Vitalen Vakfı Yasin Aktay ve Mahmut Hakkı Akın’ın editörlüğünü yaptığı 20 kitaplık “Bir Müslüman Nasıl Bakmalı” kitap serisinden 2022 Ocak ayında değerlendirilen Prof. Dr. Bekir Biçer’in“Bir Müslüman Irkçılık ve Milliyetçilik’e Nasıl Bakmalı?” kitabı bursiyer öğrencileri tarafından değerlendirildi. 2022 Ocak ayında kitap değerlendirme etkinliğine katılan 200’e yakın üniversiteli öğrencinin arasından derece alarak ilk üçe giren Erkam Kuşçu, Zabihollah Shakir ve Nisanur Çekmece  oldu. İlk üç dereceye giren öğrencilerin yazılarını aşağıda yayımlıyoruz.

Dereceye giren bu üç öğrenci kardeşimizle beraber mansiyon kazanan 10 öğrenci kardeşimiz de şunlardır: Ahmet Artuklu, Ekin Değirmenci, Enes Tetik, Çağrı İslam, Muhammed Sefa Balık, Muhammed Talha Karabulut, Bilal Şen, Mohammad Hamahang Sherzai, Özlem Kutbay, Fatma Betül Işık. Vakıf dereceye giren ve mansiyon kazanan öğrencileri bazı ödüllerle mükafatlandıracak.

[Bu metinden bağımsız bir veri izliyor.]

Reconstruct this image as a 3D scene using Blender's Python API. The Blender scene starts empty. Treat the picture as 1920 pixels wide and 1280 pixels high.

Vakfın yürüttüğü kampanya gereğince ( https://vitalenvakfi.org ) aynı şartlarda  Şubat ayında değerlendirilecek kitap ise aynı seriden Prof. Dr. Y. Aktay ve Prof. Dr. M. H. Akın’ın “Bir Müslüman Gelenek ve Muhafazakârlık’a Nasıl Bakmalı?” başlıklı çalışması olacaktır.

DERECEYE GİREN YAZILAR:


Modernleşmenin dini olarak milliyetçilik

Erkam Kuşcu

Milliyetçilik sosyal, siyasal teoriler içerisinde en çok tartışılan ideolojidir. Bu kadar fazla tartışma konusu olması boşa değil. Milliyetçilik diğer birçok ideoloji gibi popülaritesini hiçbir zaman kaybetmedi. Her zaman bir şekilde kendisini meselelerin merkezine yerleştiren milliyetçiliğin bu özelliğinin nereden geldiğini sorgulamak zihin açıcı başka bir takım sorulara sebep olabilir.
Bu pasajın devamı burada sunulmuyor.